How do you differentiate between a base and a nucleophile?

If a species attacks C with an X attached, it is a nucleophile. If it attacks an H on the adjacent C to the one with an X, it is a base, as a base attacks acids (H+)

98

What must be remembered about E2?

The nucleophilic attack occurs at the C neighbouring the C bearing X.
It requires a strong base, such as RO- or HO-.
E2 is favoured by tertiary and some secondary haloalkanes.
Saytzeff's rule applies.

99

When can E2 be observed for primary haloalkanes?

If the product will extend pre-existing conjugation, like in benzene rings.

100

Will Elimination or substitution be favoured for primary alkyl halides?

Only ever substitution via Sn2 mechanism.

101

What class of reaction will occur when a secondary alkyl halide reacts with a weak nucleophile, with no basicity?

Substitution via Sn1 or Sn2

102

What class of reaction will occur when a tertiary alkyl halide reacts with a weak nucleophile, with no basicity?

Substitution via Sn1 or Elimination via E1

103

What are some examples of weak, non-basic nucleophiles?

H2O, CH3OH, CH3CH2OH

104

What class of reaction will occur when a secondary alkyl halide reacts with a strong nucleophile with low basicity?

Substitution via Sn2

105

What class of reaction will occur when a tertiary alkyl halide reacts with a strong nucleophile of low basicity?

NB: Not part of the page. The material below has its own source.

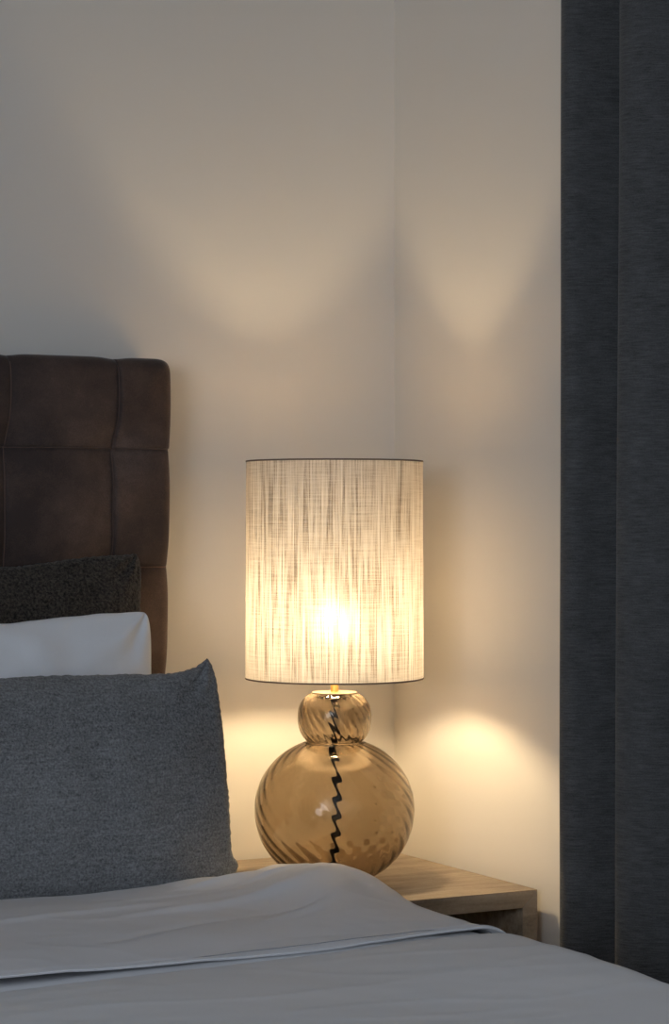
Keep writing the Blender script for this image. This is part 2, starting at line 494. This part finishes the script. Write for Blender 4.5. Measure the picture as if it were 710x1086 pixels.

Substitution via Sn1 or Elimination via E1

106

What are some examples of strong nucleophiles with low basicity?

X-, CN-, CH3S-, CH3COO-

107

What class of reaction will occur when a secondary alkyl halide reacts with a strong nucleophile of high basicity?

Substitution via Sn2 or Elimination via E2

108

What class of reaction will occur when a tertiary alkyl halide reacts with a strong nucleophile of high basicity?

Elimination via E2

109

What are some examples of strong nucleophiles with high basicity?

OH-, CH3O-, CH3CH2O-, H3N, (CH3)3N, H2N-

110

What species are not susceptible to nucleophilic substitution?

Halogens on sp2 carbons

111

What are grignard reagents?

A species which results from the addition of magnesium to an halo-alkane or halo-benzene. The magnesium is electropositive, so the attached carbon is regarded as a carbanion (R-). Therefore, it can act as a nucleophile or base.

112

What reagent is needed to form a grignard reagent?

Mg in dry ethyl ether

113

What is the structure of a grignard reagent?

The same as the haloalkane, although the Mg inserts itself between the C and the halogen.